Ground 2: The judge erred in not finding that the Council was a water reseller for the purposes of the restrictive charging provisions of the Water Resale Orders.
Ground 3: The judge erred in finding that the Defendant was liable for charges, in circumstances in which valid notices of change had not been served on him.
Routes of Appeal in Possession Claims under CPR Part 55
"An appeal shall lie to the Court of Appeal where the decision to be appealed is a final decision… in a claim made under Part 7 of the Civil Procedure Rules 1998 and allocated to the multi-track under those Rules…".
"The normal route of appeal will not be followed where a district judge or a circuit judge in a county court, or a master or a district judge in the High Court, gives a 'final decision' in a multi-track claim made under CPR Part 7 and allocated to the multi-track under those rules. In such a case appeal lies directly to the Court of Appeal."
i) The claim must be made under Part 7.ii) Until October 2001, when the Civil Procedure (Amendment) Rules 2001 (SI 2001 No 256) introduced CPR Part 55, possession claims were brought under CPR Part 8. CPR Part 55 introduced a new procedural code for possession claims, under which claims are treated as Part 7 claims (see CPR PD 7A paragraph 3.3, and Scribes West Limited v Relsa Anstalt (No 2) [2004] EWCA Civ 965 at [30]-[33]).
iii) The claim must have been allocated to the multi-track.

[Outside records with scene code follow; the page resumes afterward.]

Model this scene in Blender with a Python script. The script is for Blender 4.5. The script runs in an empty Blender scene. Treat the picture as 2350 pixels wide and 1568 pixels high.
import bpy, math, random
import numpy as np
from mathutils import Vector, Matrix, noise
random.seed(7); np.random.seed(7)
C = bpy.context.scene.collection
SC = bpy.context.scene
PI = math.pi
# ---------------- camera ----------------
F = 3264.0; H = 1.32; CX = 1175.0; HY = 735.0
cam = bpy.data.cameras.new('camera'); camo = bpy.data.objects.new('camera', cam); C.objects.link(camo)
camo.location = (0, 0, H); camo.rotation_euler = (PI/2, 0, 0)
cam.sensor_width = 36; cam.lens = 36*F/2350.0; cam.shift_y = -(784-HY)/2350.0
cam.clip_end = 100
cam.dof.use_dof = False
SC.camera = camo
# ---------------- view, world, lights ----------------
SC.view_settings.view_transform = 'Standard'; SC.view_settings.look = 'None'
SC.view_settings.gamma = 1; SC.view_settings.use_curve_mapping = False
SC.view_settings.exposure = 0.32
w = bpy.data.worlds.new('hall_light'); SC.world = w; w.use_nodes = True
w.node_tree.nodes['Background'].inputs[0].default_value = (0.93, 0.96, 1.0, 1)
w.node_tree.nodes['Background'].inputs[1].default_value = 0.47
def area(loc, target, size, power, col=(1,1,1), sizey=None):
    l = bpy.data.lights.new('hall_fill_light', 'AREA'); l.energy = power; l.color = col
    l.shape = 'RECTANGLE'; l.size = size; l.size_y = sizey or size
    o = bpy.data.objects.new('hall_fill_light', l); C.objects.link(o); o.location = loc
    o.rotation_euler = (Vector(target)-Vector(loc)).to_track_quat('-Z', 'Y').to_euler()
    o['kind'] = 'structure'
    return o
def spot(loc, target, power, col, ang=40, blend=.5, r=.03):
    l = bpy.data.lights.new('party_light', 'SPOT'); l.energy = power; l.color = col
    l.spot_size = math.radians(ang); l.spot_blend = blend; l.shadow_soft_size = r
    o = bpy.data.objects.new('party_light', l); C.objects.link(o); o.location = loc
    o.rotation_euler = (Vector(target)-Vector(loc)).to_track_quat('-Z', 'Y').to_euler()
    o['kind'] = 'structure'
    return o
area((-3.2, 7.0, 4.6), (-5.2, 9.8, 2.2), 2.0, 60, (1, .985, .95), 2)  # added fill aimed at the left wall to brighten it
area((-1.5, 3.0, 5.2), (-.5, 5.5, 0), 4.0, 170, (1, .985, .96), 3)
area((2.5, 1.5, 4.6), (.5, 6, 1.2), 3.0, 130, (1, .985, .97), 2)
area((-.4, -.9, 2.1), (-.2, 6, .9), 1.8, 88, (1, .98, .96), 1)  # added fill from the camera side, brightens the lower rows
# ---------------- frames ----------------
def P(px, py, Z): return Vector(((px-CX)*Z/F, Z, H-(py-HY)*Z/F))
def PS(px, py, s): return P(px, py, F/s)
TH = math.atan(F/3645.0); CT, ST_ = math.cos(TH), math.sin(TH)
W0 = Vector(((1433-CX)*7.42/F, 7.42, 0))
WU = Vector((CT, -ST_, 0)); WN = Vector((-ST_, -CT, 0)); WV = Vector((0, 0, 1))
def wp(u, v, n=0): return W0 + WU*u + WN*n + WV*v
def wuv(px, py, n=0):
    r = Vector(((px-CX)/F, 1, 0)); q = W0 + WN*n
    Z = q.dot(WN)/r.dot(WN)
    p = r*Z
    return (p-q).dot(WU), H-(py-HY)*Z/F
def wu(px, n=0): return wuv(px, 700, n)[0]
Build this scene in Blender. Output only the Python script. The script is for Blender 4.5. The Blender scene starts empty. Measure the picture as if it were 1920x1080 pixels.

iv) The decision against which an appeal is made must be a "final decision", defined in Article 1(2)(c) and (3) of the Destination Order as follows:
" (2) (c) 'final decision' means a decision of a court that would finally determine (subject to any possible appeal…) the entire proceedings whichever way the court decided the issues before it.(3) A decision of a court shall be treated as a final decision where it(a) is made at the conclusion of a part of a hearing or trial which has been split into parts; and(b) would, if made at the conclusion of that hearing or trial, be a final decision under paragraph (2)(c)."That is reiterated in CPR PD 52 at paragraphs 2A.2-3, in which the following is given as an illustration of the application of Article 1(3):"Accordingly, a judgment on liability at the end of a split trial is a 'final decision' for this purpose and the judgment at the conclusion of the assessment of damages following a judgment on liability is also a 'final decision' for this purpose."Of course, what matters for these purposes is not whether a formal direction for a split trial is made prior to the event; but rather whether a decision is made at the conclusion of part of a hearing or trial which has, in fact, been split into parts. Therefore, where a court gives judgment on liability only because time constraints means that there is insufficient time for damages to be dealt with at a trial originally planned to deal with both, an appeal against that judgment will lie to the Court of Appeal; just as much as where a trial of issues of liability only is earlier directed at a case management hearing. However, if, at the same time as giving judgment on liability, a circuit judge in the county court makes case management orders in relation to quantum, those would not be "final decisions" and would be appealable to the High Court.v) So long as the other conditions apply, it is irrelevant whether the judge in the county court is a circuit judge or a district judge. An appeal against a final decision in the county court in a Part 7 claim which has been allocated to the multi-track is directly to the Court of Appeal, whether the county court judge is a circuit judge or a district judge.
vi) Where the decision of the county court is itself made on an appeal (i.e. by a circuit judge from a district judge), then the decision can only be made to the Court of Appeal (Article 5 of the Destinations Order).
vii) In identifying the correct appeal route, the appeal court can only interpret the order as it finds it (Scribes West at [29] per Brooke LJ). However, where permission to appeal is requested from the lower court, CPR Rule 40.2(4) requires the substantive judgment or order to state whether it is final, and the route of appeal. Where it does not do so, an application under the slip rule can be made to require those mandatory particulars to be included.